◆ **WHAT YOU HAVE TO DO**: Please write the listing below out again exactly, leaving every picture behind.

═════ RECORDED INFORMATION

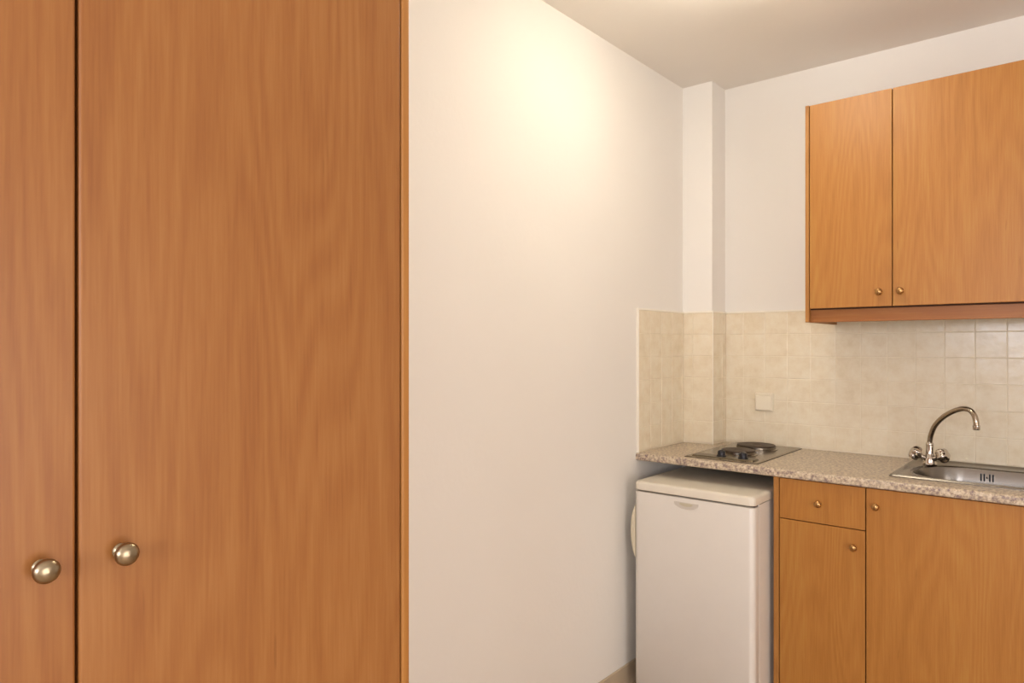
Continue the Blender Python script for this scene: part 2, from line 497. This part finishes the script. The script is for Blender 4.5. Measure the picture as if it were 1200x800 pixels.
# ------------------------------------------------------------------ base cupboards
DY = 2.500; DTK = .018; ZT = HC - TK - .004
def base_unit(name, label, x0, x1, edge, fronts):
    """x0..x1 outside, edge = visible left side panel width"""
    t = thing(name, label, 'kitchen cabinet', ((x0 + x1) / 2, 2.76, FL))
    yb = DY + DTK + .002
    top = HC - TK - .0005
    if edge:
        obj('side_panel', box(x0, x0 + edge, DY - .002, Y - .02, FL, top, .0015), M_EDGE, t)
    else:
        obj('side_panel', box(x0 + .001, x0 + .017, yb, Y - .02, FL, top), M_DARK, t)
    obj('side_panel', box(x1 - .017, x1 - .001, yb, Y - .02, FL, top), M_DARK, t)
    obj('bottom_panel', box(x0 + max(edge, .017), x1 - .017, yb, Y - .02, .075, .093), M_DARK, t)
    obj('back_panel', box(x0 + max(edge, .017), x1 - .017, Y - .028, Y - .02, .093, HC - .2), M_DARK, t)
    obj('front_rail', box(x0 + max(edge, .017), x1 - .017, yb, yb + .05, top - .017, top - .001), M_DARK, t)
    obj('plinth', box(x0 + max(edge, .017), x1 - .017, DY + .05, DY + .066, FL, .075), M_WOODH, t)
    for nm, a, b, c, d, kx, kz in fronts:
        p = obj(nm, box(a, b, DY, DY + DTK, c, d, .0012), M_WOOD, t)
        knob((kx, DY, kz), (0, -1, 0), KP, M_BRASS, p)
    return t
base_unit('base_cabinet', 'narrow beech floor cabinet with a drawer above a door, beside the fridge', -.8835, -.5815, .0185,
          [('drawer', -.8625, -.5835, .7255, ZT, -.7275, .7945), ('door', -.8625, -.5835, .082, .7225, -.6155, .6665)])
base_unit('sink_cabinet', 'wide beech floor cabinet with one large door, under the steel sink', -.5810, .0250, 0,
          [('door', -.5800, .0235, .082, ZT, -.5490, .8115)])

# ------------------------------------------------------------------ wall cabinet
UY = 2.6723; UZ0, UZ1 = 1.4237, 2.2288
ux0, ux1 = -.8275, .012
wc = thing('wall_cabinet', 'beech two-door wall cabinet hung above the sink and the tiles', 'wall cabinet', ((ux0 + ux1) / 2, Y - .01, UZ0))
yw = Y - TH - .0035
obj('side_panel', box(ux0, ux0 + .013, UY - .001, yw, UZ0, UZ1, .0012), M_EDGE, wc)
obj('side_panel', box(ux1 - .016, ux1, UY - .001, yw, UZ0, UZ1, .0012), M_EDGE, wc)
xa, xb = ux0 + .013, ux1 - .016
obj('top_panel', box(xa, xb, UY + .020, yw, UZ1 - .018, UZ1 - .001), M_EDGE, wc)
obj('bottom_panel', box(xa, xb, UY + .020, yw, 1.470, 1.486), M_DARK, wc)
obj('back_panel', box(xa, xb, yw - .006, yw, 1.486, UZ1 - .018), M_DARK, wc)
obj('divider', box(-.546, -.530, UY + .020, yw - .006, 1.486, UZ1 - .018), M_DARK, wc)
obj('light_rail', box(xa, xb, UY + .022, UY + .040, UZ0, 1.470, .0015), M_WOODH, wc)
for a, b, kx in [(xa + .0025, -.5392, -.5765), (-.5360, xb - .0025, -.5105)]:
    p = obj('door', box(a, b, UY, UY + .018, 1.4745, UZ1 - .002, .0012), M_WOOD, wc)
    knob((kx, UY, 1.524), (0, -1, 0), KP, M_BRASS, p)

# ------------------------------------------------------------------ hob
hx0, hx1, hy0, hy1 = -1.2395, -.952, 2.521, 3.030
hob = thing('electric_hob', 'small steel two-plate electric hob set in the worktop corner', 'hob', ((hx0 + hx1) / 2, (hy0 + hy1) / 2, HC))
h0 = HC + .0003
cx = (hx0 + hx1) / 2
obj('gasket', loft(bmesh.new(), zloops([(hx0 - .0018, hx1 + .0018, hy0 - .0018, hy1 + .0010, .005, h0 - .0002), (hx0 - .0018, hx1 + .0018, hy0 - .0018, hy1 + .0010, .005, h0 + .0010)], 3)), M_SEAL, hob)
obj('top_plate', loft(bmesh.new(), zloops([(hx0, hx1, hy0, hy1, .004, h0 + .0011), (hx0, hx1, hy0, hy1, .004, h0 + .0022), (hx0 + .006, hx1 - .006, hy0 + .006, hy1 - .006, .004, h0 + .0050), (hx0 + .012, hx1 - .012, hy0 + .012, hy1 - .012, .004, h0 + .0042)], 3)), M_STEEL, hob, True)
hz = h0 + .0042
obj('control_panel', loft(bmesh.new(), zloops([(hx0 + .020, hx1 - .020, 2.538, 2.602, .006, hz), (hx0 + .024, hx1 - .024, 2.541, 2.598, .006, hz + .0050)], 3)), M_PANEL_REFLECT, hob, True)
for kx in (-1.108, -1.022):
    bm = lathe(bmesh.new(), (kx, 2.568, hz + .0051), (0, 0, 1), [(0, 0), (.0185, 0), (.0185, .003), (.0150, .006), (.0140, .019), (.0125, .021), (0, .021)])
    add_box(bm, kx - .0035, kx + .0035, 2.568 - .0155, 2.568 + .0155, hz + .012, hz + .0295, .0015)
    obj('control_knob', bm, M_BLACK, hob, True)
for py, r in ((2.885, .080), (2.695, .068)):
    ring = obj('plate_ring', lathe(bmesh.new(), (cx + .003, py, hz + .0001), (0, 0, 1), [(0, 0), (r + .006, 0), (r + .006, .002), (r - .001, .0045), (r - .001, .0125), (r - .004, .0128), (0, .0128)], 48), M_STEEL, hob, True)
    prof = [(0, 0), (r - .003, 0), (r - .003, .0035), (r - .006, .005)]
    for q in range(4):
        rr = r - .012 - q * .010
        prof += [(rr + .001, .005), (rr, .0046), (rr - .001, .005)]
    prof += [(.018, .005), (.016, .0038), (0, .0038)]
    obj('hotplate', lathe(bmesh.new(), (cx + .003, py, hz + .0130), (0, 0, 1), prof, 48), M_PLATE, ring, True, 'dark iron hotplate')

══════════

◆ **OUTPUT OF THE EXERCISE**:
Continue the Blender Python script for this scene: part 2, from line 497. This part finishes the script. The script is for Blender 4.5. Measure the picture as if it were 1200x800 pixels.
# ------------------------------------------------------------------ base cupboards
DY = 2.500; DTK = .018; ZT = HC - TK - .004
def base_unit(name, label, x0, x1, edge, fronts):
    """x0..x1 outside, edge = visible left side panel width"""
    t = thing(name, label, 'kitchen cabinet', ((x0 + x1) / 2, 2.76, FL))
    yb = DY + DTK + .002
    top = HC - TK - .0005
    if edge:
        obj('side_panel', box(x0, x0 + edge, DY - .002, Y - .02, FL, top, .0015), M_EDGE, t)
    else:
        obj('side_panel', box(x0 + .001, x0 + .017, yb, Y - .02, FL, top), M_DARK, t)
    obj('side_panel', box(x1 - .017, x1 - .001, yb, Y - .02, FL, top), M_DARK, t)
    obj('bottom_panel', box(x0 + max(edge, .017), x1 - .017, yb, Y - .02, .075, .093), M_DARK, t)
    obj('back_panel', box(x0 + max(edge, .017), x1 - .017, Y - .028, Y - .02, .093, HC - .2), M_DARK, t)
    obj('front_rail', box(x0 + max(edge, .017), x1 - .017, yb, yb + .05, top - .017, top - .001), M_DARK, t)
    obj('plinth', box(x0 + max(edge, .017), x1 - .017, DY + .05, DY + .066, FL, .075), M_WOODH, t)
    for nm, a, b, c, d, kx, kz in fronts:
        p = obj(nm, box(a, b, DY, DY + DTK, c, d, .0012), M_WOOD, t)
        knob((kx, DY, kz), (0, -1, 0), KP, M_BRASS, p)
    return t
base_unit('base_cabinet', 'narrow beech floor cabinet with a drawer above a door, beside the fridge', -.8835, -.5815, .0185,
          [('drawer', -.8625, -.5835, .7255, ZT, -.7275, .7945), ('door', -.8625, -.5835, .082, .7225, -.6155, .6665)])
base_unit('sink_cabinet', 'wide beech floor cabinet with one large door, under the steel sink', -.5810, .0250, 0,
          [('door', -.5800, .0235, .082, ZT, -.5490, .8115)])

# ------------------------------------------------------------------ wall cabinet
UY = 2.6723; UZ0, UZ1 = 1.4237, 2.2288
ux0, ux1 = -.8275, .012
wc = thing('wall_cabinet', 'beech two-door wall cabinet hung above the sink and the tiles', 'wall cabinet', ((ux0 + ux1) / 2, Y - .01, UZ0))
yw = Y - TH - .0035
obj('side_panel', box(ux0, ux0 + .013, UY - .001, yw, UZ0, UZ1, .0012), M_EDGE, wc)
obj('side_panel', box(ux1 - .016, ux1, UY - .001, yw, UZ0, UZ1, .0012), M_EDGE, wc)
xa, xb = ux0 + .013, ux1 - .016
obj('top_panel', box(xa, xb, UY + .020, yw, UZ1 - .018, UZ1 - .001), M_EDGE, wc)
obj('bottom_panel', box(xa, xb, UY + .020, yw, 1.470, 1.486), M_DARK, wc)
obj('back_panel', box(xa, xb, yw - .006, yw, 1.486, UZ1 - .018), M_DARK, wc)
obj('divider', box(-.546, -.530, UY + .020, yw - .006, 1.486, UZ1 - .018), M_DARK, wc)
obj('light_rail', box(xa, xb, UY + .022, UY + .040, UZ0, 1.470, .0015), M_WOODH, wc)
for a, b, kx in [(xa + .0025, -.5392, -.5765), (-.5360, xb - .0025, -.5105)]:
    p = obj('door', box(a, b, UY, UY + .018, 1.4745, UZ1 - .002, .0012), M_WOOD, wc)
    knob((kx, UY, 1.524), (0, -1, 0), KP, M_BRASS, p)

# ------------------------------------------------------------------ hob
hx0, hx1, hy0, hy1 = -1.2395, -.952, 2.521, 3.030
hob = thing('electric_hob', 'small steel two-plate electric hob set in the worktop corner', 'hob', ((hx0 + hx1) / 2, (hy0 + hy1) / 2, HC))
h0 = HC + .0003
cx = (hx0 + hx1) / 2
obj('gasket', loft(bmesh.new(), zloops([(hx0 - .0018, hx1 + .0018, hy0 - .0018, hy1 + .0010, .005, h0 - .0002), (hx0 - .0018, hx1 + .0018, hy0 - .0018, hy1 + .0010, .005, h0 + .0010)], 3)), M_SEAL, hob)
obj('top_plate', loft(bmesh.new(), zloops([(hx0, hx1, hy0, hy1, .004, h0 + .0011), (hx0, hx1, hy0, hy1, .004, h0 + .0022), (hx0 + .006, hx1 - .006, hy0 + .006, hy1 - .006, .004, h0 + .0050), (hx0 + .012, hx1 - .012, hy0 + .012, hy1 - .012, .004, h0 + .0042)], 3)), M_STEEL, hob, True)
hz = h0 + .0042
obj('control_panel', loft(bmesh.new(), zloops([(hx0 + .020, hx1 - .020, 2.538, 2.602, .006, hz), (hx0 + .024, hx1 - .024, 2.541, 2.598, .006, hz + .0050)], 3)), M_PANEL_REFLECT, hob, True)
for kx in (-1.108, -1.022):
    bm = lathe(bmesh.new(), (kx, 2.568, hz + .0051), (0, 0, 1), [(0, 0), (.0185, 0), (.0185, .003), (.0150, .006), (.0140, .019), (.0125, .021), (0, .021)])
    add_box(bm, kx - .0035, kx + .0035, 2.568 - .0155, 2.568 + .0155, hz + .012, hz + .0295, .0015)
    obj('control_knob', bm, M_BLACK, hob, True)
for py, r in ((2.885, .080), (2.695, .068)):
    ring = obj('plate_ring', lathe(bmesh.new(), (cx + .003, py, hz + .0001), (0, 0, 1), [(0, 0), (r + .006, 0), (r + .006, .002), (r - .001, .0045), (r - .001, .0125), (r - .004, .0128), (0, .0128)], 48), M_STEEL, hob, True)
    prof = [(0, 0), (r - .003, 0), (r - .003, .0035), (r - .006, .005)]
    for q in range(4):
        rr = r - .012 - q * .010
        prof += [(rr + .001, .005), (rr, .0046), (rr - .001, .005)]
    prof += [(.018, .005), (.016, .0038), (0, .0038)]
    obj('hotplate', lathe(bmesh.new(), (cx + .003, py, hz + .0130), (0, 0, 1), prof, 48), M_PLATE, ring, True, 'dark iron hotplate')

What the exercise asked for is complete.